** Instructions for the task **
Would you transcribe the listing that follows, character for character, and omit its images?
########################################
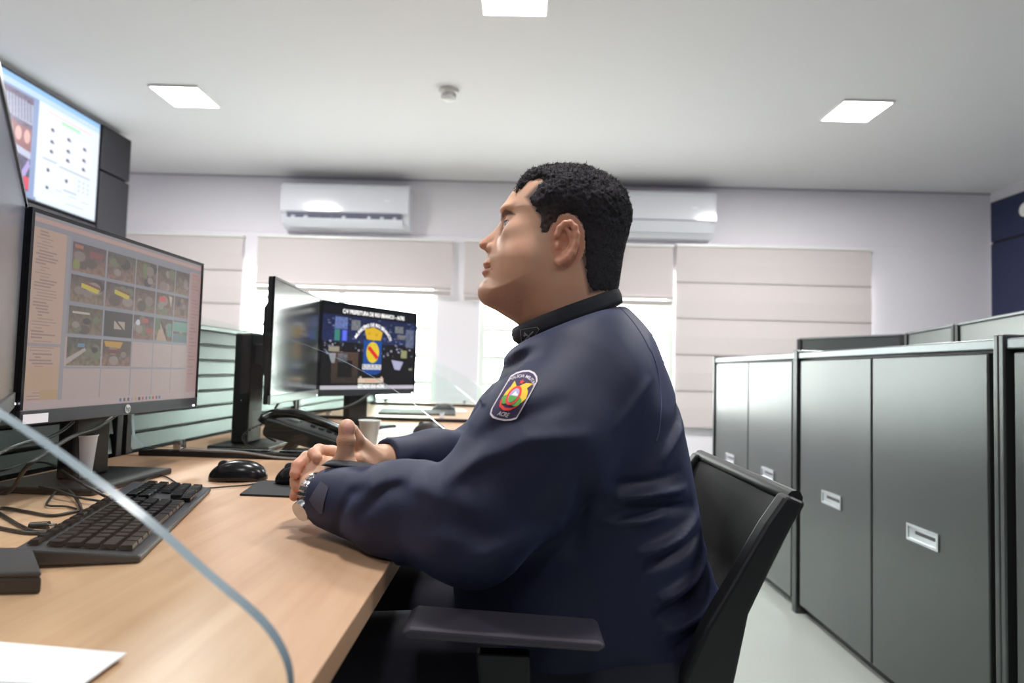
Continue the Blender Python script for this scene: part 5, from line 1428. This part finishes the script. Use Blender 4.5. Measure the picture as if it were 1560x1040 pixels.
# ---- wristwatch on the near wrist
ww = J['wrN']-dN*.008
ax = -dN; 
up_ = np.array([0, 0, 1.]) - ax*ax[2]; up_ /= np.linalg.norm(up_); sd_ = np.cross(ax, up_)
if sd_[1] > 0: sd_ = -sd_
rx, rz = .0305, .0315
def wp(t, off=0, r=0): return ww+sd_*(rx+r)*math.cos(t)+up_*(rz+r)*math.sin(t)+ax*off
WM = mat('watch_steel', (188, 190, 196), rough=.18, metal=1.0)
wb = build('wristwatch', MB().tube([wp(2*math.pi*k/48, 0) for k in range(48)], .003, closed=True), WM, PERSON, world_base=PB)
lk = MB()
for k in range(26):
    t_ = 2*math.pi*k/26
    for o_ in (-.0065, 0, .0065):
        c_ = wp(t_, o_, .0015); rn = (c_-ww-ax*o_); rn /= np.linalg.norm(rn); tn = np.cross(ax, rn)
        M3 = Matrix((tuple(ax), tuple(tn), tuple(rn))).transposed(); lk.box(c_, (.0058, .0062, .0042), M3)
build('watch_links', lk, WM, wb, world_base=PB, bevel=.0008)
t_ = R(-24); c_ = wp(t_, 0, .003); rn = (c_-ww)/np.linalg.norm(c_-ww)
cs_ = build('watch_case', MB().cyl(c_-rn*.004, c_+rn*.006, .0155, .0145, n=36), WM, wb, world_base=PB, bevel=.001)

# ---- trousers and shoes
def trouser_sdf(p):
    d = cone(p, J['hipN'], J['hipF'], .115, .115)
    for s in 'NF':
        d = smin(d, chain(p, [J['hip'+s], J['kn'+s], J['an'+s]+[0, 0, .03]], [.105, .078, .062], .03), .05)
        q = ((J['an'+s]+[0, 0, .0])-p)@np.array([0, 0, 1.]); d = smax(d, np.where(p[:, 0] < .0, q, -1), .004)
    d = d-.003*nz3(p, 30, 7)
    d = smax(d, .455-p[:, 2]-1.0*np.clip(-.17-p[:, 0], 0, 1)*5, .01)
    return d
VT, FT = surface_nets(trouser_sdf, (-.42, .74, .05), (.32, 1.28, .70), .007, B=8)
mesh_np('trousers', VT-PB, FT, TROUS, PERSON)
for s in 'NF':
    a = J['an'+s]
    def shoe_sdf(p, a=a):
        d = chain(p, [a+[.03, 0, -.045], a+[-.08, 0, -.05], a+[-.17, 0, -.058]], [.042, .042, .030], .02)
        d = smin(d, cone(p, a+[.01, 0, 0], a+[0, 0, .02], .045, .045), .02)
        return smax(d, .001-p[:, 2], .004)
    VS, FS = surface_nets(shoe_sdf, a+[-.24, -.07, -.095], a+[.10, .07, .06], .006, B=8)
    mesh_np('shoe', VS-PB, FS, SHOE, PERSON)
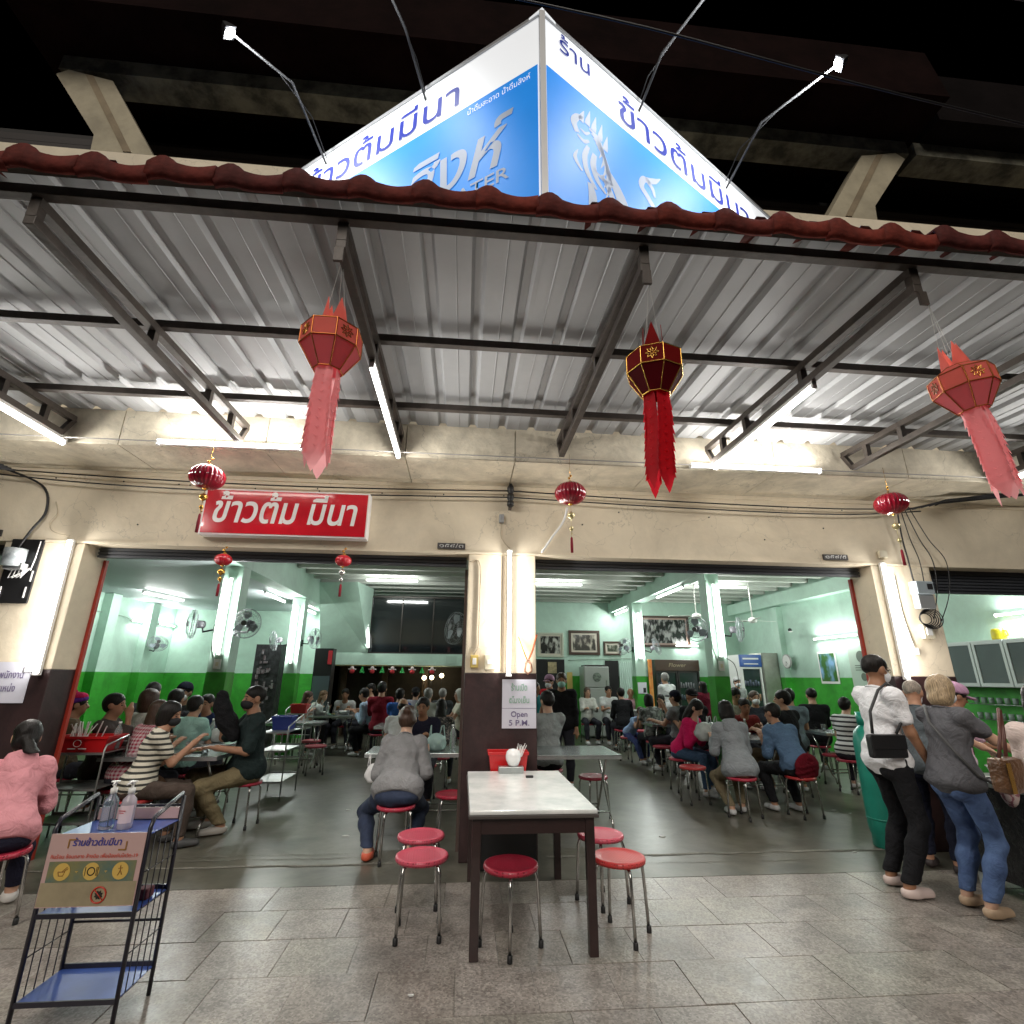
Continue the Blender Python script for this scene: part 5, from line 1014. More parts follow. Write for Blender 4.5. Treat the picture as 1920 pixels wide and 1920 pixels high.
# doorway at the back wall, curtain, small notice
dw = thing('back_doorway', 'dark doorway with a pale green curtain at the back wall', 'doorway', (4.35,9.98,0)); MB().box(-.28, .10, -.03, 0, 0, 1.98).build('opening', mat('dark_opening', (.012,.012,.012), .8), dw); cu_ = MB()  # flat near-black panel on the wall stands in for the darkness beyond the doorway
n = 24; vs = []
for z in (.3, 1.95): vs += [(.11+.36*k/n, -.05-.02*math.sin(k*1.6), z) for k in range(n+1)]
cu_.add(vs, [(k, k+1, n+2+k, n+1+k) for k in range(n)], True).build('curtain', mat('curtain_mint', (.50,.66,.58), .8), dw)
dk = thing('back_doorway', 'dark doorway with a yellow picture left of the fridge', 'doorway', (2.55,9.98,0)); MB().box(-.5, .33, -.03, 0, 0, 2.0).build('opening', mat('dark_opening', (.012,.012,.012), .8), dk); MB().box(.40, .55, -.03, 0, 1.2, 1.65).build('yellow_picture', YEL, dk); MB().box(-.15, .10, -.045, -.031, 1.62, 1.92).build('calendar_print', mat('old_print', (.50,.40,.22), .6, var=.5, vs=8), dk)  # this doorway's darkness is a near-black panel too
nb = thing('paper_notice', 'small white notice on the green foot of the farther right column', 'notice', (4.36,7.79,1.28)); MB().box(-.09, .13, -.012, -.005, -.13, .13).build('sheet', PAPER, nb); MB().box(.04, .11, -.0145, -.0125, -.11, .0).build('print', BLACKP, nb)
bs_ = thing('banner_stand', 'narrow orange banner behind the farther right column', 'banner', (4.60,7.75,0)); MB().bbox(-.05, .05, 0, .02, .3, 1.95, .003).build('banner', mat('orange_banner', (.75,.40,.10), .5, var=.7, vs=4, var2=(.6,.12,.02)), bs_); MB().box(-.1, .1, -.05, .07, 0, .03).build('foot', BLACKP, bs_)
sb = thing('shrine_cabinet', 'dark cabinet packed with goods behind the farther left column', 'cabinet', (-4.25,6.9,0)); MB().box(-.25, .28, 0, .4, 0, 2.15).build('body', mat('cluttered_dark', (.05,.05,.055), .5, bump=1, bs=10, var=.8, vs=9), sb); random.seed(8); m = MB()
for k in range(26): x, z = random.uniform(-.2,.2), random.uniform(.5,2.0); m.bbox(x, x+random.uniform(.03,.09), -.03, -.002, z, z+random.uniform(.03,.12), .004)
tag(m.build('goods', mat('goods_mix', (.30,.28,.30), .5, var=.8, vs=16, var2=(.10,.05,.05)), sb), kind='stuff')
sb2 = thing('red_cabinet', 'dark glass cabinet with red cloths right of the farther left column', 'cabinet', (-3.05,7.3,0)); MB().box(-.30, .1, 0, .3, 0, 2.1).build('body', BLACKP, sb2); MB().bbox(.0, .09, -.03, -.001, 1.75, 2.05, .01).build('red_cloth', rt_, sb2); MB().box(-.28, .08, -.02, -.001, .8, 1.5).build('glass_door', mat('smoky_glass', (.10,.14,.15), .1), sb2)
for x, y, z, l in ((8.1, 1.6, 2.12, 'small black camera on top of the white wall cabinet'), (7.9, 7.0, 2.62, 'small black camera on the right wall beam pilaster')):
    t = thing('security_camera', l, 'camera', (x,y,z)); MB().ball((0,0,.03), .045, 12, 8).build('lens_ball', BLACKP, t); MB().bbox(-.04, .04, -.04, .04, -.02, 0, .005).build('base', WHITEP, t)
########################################
** The result **
Continue the Blender Python script for this scene: part 5, from line 1428. This part finishes the script. Use Blender 4.5. Measure the picture as if it were 1560x1040 pixels.
# ---- wristwatch on the near wrist
ww = J['wrN']-dN*.008
ax = -dN; 
up_ = np.array([0, 0, 1.]) - ax*ax[2]; up_ /= np.linalg.norm(up_); sd_ = np.cross(ax, up_)
if sd_[1] > 0: sd_ = -sd_
rx, rz = .0305, .0315
def wp(t, off=0, r=0): return ww+sd_*(rx+r)*math.cos(t)+up_*(rz+r)*math.sin(t)+ax*off
WM = mat('watch_steel', (188, 190, 196), rough=.18, metal=1.0)
wb = build('wristwatch', MB().tube([wp(2*math.pi*k/48, 0) for k in range(48)], .003, closed=True), WM, PERSON, world_base=PB)
lk = MB()
for k in range(26):
    t_ = 2*math.pi*k/26
    for o_ in (-.0065, 0, .0065):
        c_ = wp(t_, o_, .0015); rn = (c_-ww-ax*o_); rn /= np.linalg.norm(rn); tn = np.cross(ax, rn)
        M3 = Matrix((tuple(ax), tuple(tn), tuple(rn))).transposed(); lk.box(c_, (.0058, .0062, .0042), M3)
build('watch_links', lk, WM, wb, world_base=PB, bevel=.0008)
t_ = R(-24); c_ = wp(t_, 0, .003); rn = (c_-ww)/np.linalg.norm(c_-ww)
cs_ = build('watch_case', MB().cyl(c_-rn*.004, c_+rn*.006, .0155, .0145, n=36), WM, wb, world_base=PB, bevel=.001)

# ---- trousers and shoes
def trouser_sdf(p):
    d = cone(p, J['hipN'], J['hipF'], .115, .115)
    for s in 'NF':
        d = smin(d, chain(p, [J['hip'+s], J['kn'+s], J['an'+s]+[0, 0, .03]], [.105, .078, .062], .03), .05)
        q = ((J['an'+s]+[0, 0, .0])-p)@np.array([0, 0, 1.]); d = smax(d, np.where(p[:, 0] < .0, q, -1), .004)
    d = d-.003*nz3(p, 30, 7)
    d = smax(d, .455-p[:, 2]-1.0*np.clip(-.17-p[:, 0], 0, 1)*5, .01)
    return d
VT, FT = surface_nets(trouser_sdf, (-.42, .74, .05), (.32, 1.28, .70), .007, B=8)
mesh_np('trousers', VT-PB, FT, TROUS, PERSON)
for s in 'NF':
    a = J['an'+s]
    def shoe_sdf(p, a=a):
        d = chain(p, [a+[.03, 0, -.045], a+[-.08, 0, -.05], a+[-.17, 0, -.058]], [.042, .042, .030], .02)
        d = smin(d, cone(p, a+[.01, 0, 0], a+[0, 0, .02], .045, .045), .02)
        return smax(d, .001-p[:, 2], .004)
    VS, FS = surface_nets(shoe_sdf, a+[-.24, -.07, -.095], a+[.10, .07, .06], .006, B=8)
    mesh_np('shoe', VS-PB, FS, SHOE, PERSON)
Continue the Blender Python script for this scene: part 5, from line 1014. More parts follow. Write for Blender 4.5. Treat the picture as 1920 pixels wide and 1920 pixels high.
# doorway at the back wall, curtain, small notice
dw = thing('back_doorway', 'dark doorway with a pale green curtain at the back wall', 'doorway', (4.35,9.98,0)); MB().box(-.28, .10, -.03, 0, 0, 1.98).build('opening', mat('dark_opening', (.012,.012,.012), .8), dw); cu_ = MB()  # flat near-black panel on the wall stands in for the darkness beyond the doorway
n = 24; vs = []
for z in (.3, 1.95): vs += [(.11+.36*k/n, -.05-.02*math.sin(k*1.6), z) for k in range(n+1)]
cu_.add(vs, [(k, k+1, n+2+k, n+1+k) for k in range(n)], True).build('curtain', mat('curtain_mint', (.50,.66,.58), .8), dw)
dk = thing('back_doorway', 'dark doorway with a yellow picture left of the fridge', 'doorway', (2.55,9.98,0)); MB().box(-.5, .33, -.03, 0, 0, 2.0).build('opening', mat('dark_opening', (.012,.012,.012), .8), dk); MB().box(.40, .55, -.03, 0, 1.2, 1.65).build('yellow_picture', YEL, dk); MB().box(-.15, .10, -.045, -.031, 1.62, 1.92).build('calendar_print', mat('old_print', (.50,.40,.22), .6, var=.5, vs=8), dk)  # this doorway's darkness is a near-black panel too
nb = thing('paper_notice', 'small white notice on the green foot of the farther right column', 'notice', (4.36,7.79,1.28)); MB().box(-.09, .13, -.012, -.005, -.13, .13).build('sheet', PAPER, nb); MB().box(.04, .11, -.0145, -.0125, -.11, .0).build('print', BLACKP, nb)
bs_ = thing('banner_stand', 'narrow orange banner behind the farther right column', 'banner', (4.60,7.75,0)); MB().bbox(-.05, .05, 0, .02, .3, 1.95, .003).build('banner', mat('orange_banner', (.75,.40,.10), .5, var=.7, vs=4, var2=(.6,.12,.02)), bs_); MB().box(-.1, .1, -.05, .07, 0, .03).build('foot', BLACKP, bs_)
sb = thing('shrine_cabinet', 'dark cabinet packed with goods behind the farther left column', 'cabinet', (-4.25,6.9,0)); MB().box(-.25, .28, 0, .4, 0, 2.15).build('body', mat('cluttered_dark', (.05,.05,.055), .5, bump=1, bs=10, var=.8, vs=9), sb); random.seed(8); m = MB()
for k in range(26): x, z = random.uniform(-.2,.2), random.uniform(.5,2.0); m.bbox(x, x+random.uniform(.03,.09), -.03, -.002, z, z+random.uniform(.03,.12), .004)
tag(m.build('goods', mat('goods_mix', (.30,.28,.30), .5, var=.8, vs=16, var2=(.10,.05,.05)), sb), kind='stuff')
sb2 = thing('red_cabinet', 'dark glass cabinet with red cloths right of the farther left column', 'cabinet', (-3.05,7.3,0)); MB().box(-.30, .1, 0, .3, 0, 2.1).build('body', BLACKP, sb2); MB().bbox(.0, .09, -.03, -.001, 1.75, 2.05, .01).build('red_cloth', rt_, sb2); MB().box(-.28, .08, -.02, -.001, .8, 1.5).build('glass_door', mat('smoky_glass', (.10,.14,.15), .1), sb2)
for x, y, z, l in ((8.1, 1.6, 2.12, 'small black camera on top of the white wall cabinet'), (7.9, 7.0, 2.62, 'small black camera on the right wall beam pilaster')):
    t = thing('security_camera', l, 'camera', (x,y,z)); MB().ball((0,0,.03), .045, 12, 8).build('lens_ball', BLACKP, t); MB().bbox(-.04, .04, -.04, .04, -.02, 0, .005).build('base', WHITEP, t)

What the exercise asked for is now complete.